▸ Task instructions
Reproduce the data in its entirety, exactly as supplied.

▸ Provided data
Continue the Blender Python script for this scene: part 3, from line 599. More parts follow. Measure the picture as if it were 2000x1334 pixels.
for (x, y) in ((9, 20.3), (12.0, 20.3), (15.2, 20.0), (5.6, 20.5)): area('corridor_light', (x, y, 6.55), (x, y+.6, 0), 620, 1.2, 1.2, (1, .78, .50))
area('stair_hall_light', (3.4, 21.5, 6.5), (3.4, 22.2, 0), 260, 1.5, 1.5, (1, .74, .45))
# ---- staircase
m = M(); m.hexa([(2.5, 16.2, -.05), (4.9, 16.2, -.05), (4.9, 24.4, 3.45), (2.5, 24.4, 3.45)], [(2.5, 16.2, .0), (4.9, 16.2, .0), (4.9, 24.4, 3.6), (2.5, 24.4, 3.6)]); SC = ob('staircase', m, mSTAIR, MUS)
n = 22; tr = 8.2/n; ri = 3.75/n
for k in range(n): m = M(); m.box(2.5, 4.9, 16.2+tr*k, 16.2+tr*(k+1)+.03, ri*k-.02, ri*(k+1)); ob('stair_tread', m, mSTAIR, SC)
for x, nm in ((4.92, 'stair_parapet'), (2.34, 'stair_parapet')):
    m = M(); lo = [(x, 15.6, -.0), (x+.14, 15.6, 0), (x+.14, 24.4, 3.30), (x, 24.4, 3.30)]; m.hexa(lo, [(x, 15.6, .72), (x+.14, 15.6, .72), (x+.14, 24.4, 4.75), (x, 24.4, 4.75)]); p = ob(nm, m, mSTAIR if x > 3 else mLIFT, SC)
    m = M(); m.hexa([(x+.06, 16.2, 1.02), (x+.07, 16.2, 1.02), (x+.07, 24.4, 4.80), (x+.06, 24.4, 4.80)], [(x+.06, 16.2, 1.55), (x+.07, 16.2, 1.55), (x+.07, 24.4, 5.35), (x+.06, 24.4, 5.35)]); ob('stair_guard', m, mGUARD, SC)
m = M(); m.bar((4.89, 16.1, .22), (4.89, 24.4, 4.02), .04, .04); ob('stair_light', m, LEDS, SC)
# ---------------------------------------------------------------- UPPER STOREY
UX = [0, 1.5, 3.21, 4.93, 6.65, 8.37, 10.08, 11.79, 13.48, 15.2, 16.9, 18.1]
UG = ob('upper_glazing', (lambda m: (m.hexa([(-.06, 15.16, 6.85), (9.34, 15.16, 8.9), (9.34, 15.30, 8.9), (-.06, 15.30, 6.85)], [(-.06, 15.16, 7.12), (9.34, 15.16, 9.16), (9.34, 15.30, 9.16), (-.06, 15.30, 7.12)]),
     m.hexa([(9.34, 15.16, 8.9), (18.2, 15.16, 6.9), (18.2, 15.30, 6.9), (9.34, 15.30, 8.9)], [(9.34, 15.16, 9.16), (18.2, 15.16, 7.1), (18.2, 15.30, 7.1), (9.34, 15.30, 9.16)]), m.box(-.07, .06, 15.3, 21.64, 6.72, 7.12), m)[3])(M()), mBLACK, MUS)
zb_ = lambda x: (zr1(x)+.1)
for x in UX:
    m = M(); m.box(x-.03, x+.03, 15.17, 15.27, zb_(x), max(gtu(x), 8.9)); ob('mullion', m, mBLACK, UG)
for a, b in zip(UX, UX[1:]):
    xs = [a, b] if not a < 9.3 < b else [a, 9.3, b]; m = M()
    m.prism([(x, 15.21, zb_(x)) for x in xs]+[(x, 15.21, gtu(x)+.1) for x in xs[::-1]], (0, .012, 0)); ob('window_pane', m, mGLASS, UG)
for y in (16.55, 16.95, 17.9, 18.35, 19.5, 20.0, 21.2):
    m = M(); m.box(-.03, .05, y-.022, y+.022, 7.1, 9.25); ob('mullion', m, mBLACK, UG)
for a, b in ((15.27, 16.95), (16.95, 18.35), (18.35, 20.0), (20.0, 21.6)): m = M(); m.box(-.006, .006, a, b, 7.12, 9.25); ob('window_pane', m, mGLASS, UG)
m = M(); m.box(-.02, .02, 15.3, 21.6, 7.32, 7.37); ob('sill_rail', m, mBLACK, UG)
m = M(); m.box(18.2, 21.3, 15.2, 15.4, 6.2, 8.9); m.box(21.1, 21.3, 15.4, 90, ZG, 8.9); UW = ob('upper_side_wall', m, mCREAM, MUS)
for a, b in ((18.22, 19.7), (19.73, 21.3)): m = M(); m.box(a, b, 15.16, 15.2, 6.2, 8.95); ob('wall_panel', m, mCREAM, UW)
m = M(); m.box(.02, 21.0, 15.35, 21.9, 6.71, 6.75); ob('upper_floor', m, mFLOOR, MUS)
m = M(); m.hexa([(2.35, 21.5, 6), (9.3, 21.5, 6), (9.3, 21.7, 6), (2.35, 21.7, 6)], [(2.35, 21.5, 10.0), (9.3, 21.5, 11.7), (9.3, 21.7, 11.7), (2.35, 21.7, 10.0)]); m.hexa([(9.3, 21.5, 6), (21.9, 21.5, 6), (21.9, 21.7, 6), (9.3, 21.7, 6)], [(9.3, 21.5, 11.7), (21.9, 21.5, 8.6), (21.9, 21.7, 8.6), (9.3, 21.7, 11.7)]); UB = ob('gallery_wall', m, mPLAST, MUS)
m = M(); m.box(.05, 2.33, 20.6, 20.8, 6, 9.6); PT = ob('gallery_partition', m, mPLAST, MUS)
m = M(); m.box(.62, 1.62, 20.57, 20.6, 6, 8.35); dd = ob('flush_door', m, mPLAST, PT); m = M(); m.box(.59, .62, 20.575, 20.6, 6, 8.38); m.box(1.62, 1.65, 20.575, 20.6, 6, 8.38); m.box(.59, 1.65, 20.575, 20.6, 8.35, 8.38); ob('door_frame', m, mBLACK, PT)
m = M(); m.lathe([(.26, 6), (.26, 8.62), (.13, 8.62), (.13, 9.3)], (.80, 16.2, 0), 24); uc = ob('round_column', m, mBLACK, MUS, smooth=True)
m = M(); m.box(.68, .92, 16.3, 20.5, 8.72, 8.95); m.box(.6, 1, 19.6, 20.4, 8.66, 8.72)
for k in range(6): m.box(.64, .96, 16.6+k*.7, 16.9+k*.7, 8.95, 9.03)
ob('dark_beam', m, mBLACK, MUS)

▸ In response
Continue the Blender Python script for this scene: part 3, from line 599. More parts follow. Measure the picture as if it were 2000x1334 pixels.
for (x, y) in ((9, 20.3), (12.0, 20.3), (15.2, 20.0), (5.6, 20.5)): area('corridor_light', (x, y, 6.55), (x, y+.6, 0), 620, 1.2, 1.2, (1, .78, .50))
area('stair_hall_light', (3.4, 21.5, 6.5), (3.4, 22.2, 0), 260, 1.5, 1.5, (1, .74, .45))
# ---- staircase
m = M(); m.hexa([(2.5, 16.2, -.05), (4.9, 16.2, -.05), (4.9, 24.4, 3.45), (2.5, 24.4, 3.45)], [(2.5, 16.2, .0), (4.9, 16.2, .0), (4.9, 24.4, 3.6), (2.5, 24.4, 3.6)]); SC = ob('staircase', m, mSTAIR, MUS)
n = 22; tr = 8.2/n; ri = 3.75/n
for k in range(n): m = M(); m.box(2.5, 4.9, 16.2+tr*k, 16.2+tr*(k+1)+.03, ri*k-.02, ri*(k+1)); ob('stair_tread', m, mSTAIR, SC)
for x, nm in ((4.92, 'stair_parapet'), (2.34, 'stair_parapet')):
    m = M(); lo = [(x, 15.6, -.0), (x+.14, 15.6, 0), (x+.14, 24.4, 3.30), (x, 24.4, 3.30)]; m.hexa(lo, [(x, 15.6, .72), (x+.14, 15.6, .72), (x+.14, 24.4, 4.75), (x, 24.4, 4.75)]); p = ob(nm, m, mSTAIR if x > 3 else mLIFT, SC)
    m = M(); m.hexa([(x+.06, 16.2, 1.02), (x+.07, 16.2, 1.02), (x+.07, 24.4, 4.80), (x+.06, 24.4, 4.80)], [(x+.06, 16.2, 1.55), (x+.07, 16.2, 1.55), (x+.07, 24.4, 5.35), (x+.06, 24.4, 5.35)]); ob('stair_guard', m, mGUARD, SC)
m = M(); m.bar((4.89, 16.1, .22), (4.89, 24.4, 4.02), .04, .04); ob('stair_light', m, LEDS, SC)
# ---------------------------------------------------------------- UPPER STOREY
UX = [0, 1.5, 3.21, 4.93, 6.65, 8.37, 10.08, 11.79, 13.48, 15.2, 16.9, 18.1]
UG = ob('upper_glazing', (lambda m: (m.hexa([(-.06, 15.16, 6.85), (9.34, 15.16, 8.9), (9.34, 15.30, 8.9), (-.06, 15.30, 6.85)], [(-.06, 15.16, 7.12), (9.34, 15.16, 9.16), (9.34, 15.30, 9.16), (-.06, 15.30, 7.12)]),
     m.hexa([(9.34, 15.16, 8.9), (18.2, 15.16, 6.9), (18.2, 15.30, 6.9), (9.34, 15.30, 8.9)], [(9.34, 15.16, 9.16), (18.2, 15.16, 7.1), (18.2, 15.30, 7.1), (9.34, 15.30, 9.16)]), m.box(-.07, .06, 15.3, 21.64, 6.72, 7.12), m)[3])(M()), mBLACK, MUS)
zb_ = lambda x: (zr1(x)+.1)
for x in UX:
    m = M(); m.box(x-.03, x+.03, 15.17, 15.27, zb_(x), max(gtu(x), 8.9)); ob('mullion', m, mBLACK, UG)
for a, b in zip(UX, UX[1:]):
    xs = [a, b] if not a < 9.3 < b else [a, 9.3, b]; m = M()
    m.prism([(x, 15.21, zb_(x)) for x in xs]+[(x, 15.21, gtu(x)+.1) for x in xs[::-1]], (0, .012, 0)); ob('window_pane', m, mGLASS, UG)
for y in (16.55, 16.95, 17.9, 18.35, 19.5, 20.0, 21.2):
    m = M(); m.box(-.03, .05, y-.022, y+.022, 7.1, 9.25); ob('mullion', m, mBLACK, UG)
for a, b in ((15.27, 16.95), (16.95, 18.35), (18.35, 20.0), (20.0, 21.6)): m = M(); m.box(-.006, .006, a, b, 7.12, 9.25); ob('window_pane', m, mGLASS, UG)
m = M(); m.box(-.02, .02, 15.3, 21.6, 7.32, 7.37); ob('sill_rail', m, mBLACK, UG)
m = M(); m.box(18.2, 21.3, 15.2, 15.4, 6.2, 8.9); m.box(21.1, 21.3, 15.4, 90, ZG, 8.9); UW = ob('upper_side_wall', m, mCREAM, MUS)
for a, b in ((18.22, 19.7), (19.73, 21.3)): m = M(); m.box(a, b, 15.16, 15.2, 6.2, 8.95); ob('wall_panel', m, mCREAM, UW)
m = M(); m.box(.02, 21.0, 15.35, 21.9, 6.71, 6.75); ob('upper_floor', m, mFLOOR, MUS)
m = M(); m.hexa([(2.35, 21.5, 6), (9.3, 21.5, 6), (9.3, 21.7, 6), (2.35, 21.7, 6)], [(2.35, 21.5, 10.0), (9.3, 21.5, 11.7), (9.3, 21.7, 11.7), (2.35, 21.7, 10.0)]); m.hexa([(9.3, 21.5, 6), (21.9, 21.5, 6), (21.9, 21.7, 6), (9.3, 21.7, 6)], [(9.3, 21.5, 11.7), (21.9, 21.5, 8.6), (21.9, 21.7, 8.6), (9.3, 21.7, 11.7)]); UB = ob('gallery_wall', m, mPLAST, MUS)
m = M(); m.box(.05, 2.33, 20.6, 20.8, 6, 9.6); PT = ob('gallery_partition', m, mPLAST, MUS)
m = M(); m.box(.62, 1.62, 20.57, 20.6, 6, 8.35); dd = ob('flush_door', m, mPLAST, PT); m = M(); m.box(.59, .62, 20.575, 20.6, 6, 8.38); m.box(1.62, 1.65, 20.575, 20.6, 6, 8.38); m.box(.59, 1.65, 20.575, 20.6, 8.35, 8.38); ob('door_frame', m, mBLACK, PT)
m = M(); m.lathe([(.26, 6), (.26, 8.62), (.13, 8.62), (.13, 9.3)], (.80, 16.2, 0), 24); uc = ob('round_column', m, mBLACK, MUS, smooth=True)
m = M(); m.box(.68, .92, 16.3, 20.5, 8.72, 8.95); m.box(.6, 1, 19.6, 20.4, 8.66, 8.72)
for k in range(6): m.box(.64, .96, 16.6+k*.7, 16.9+k*.7, 8.95, 9.03)
ob('dark_beam', m, mBLACK, MUS)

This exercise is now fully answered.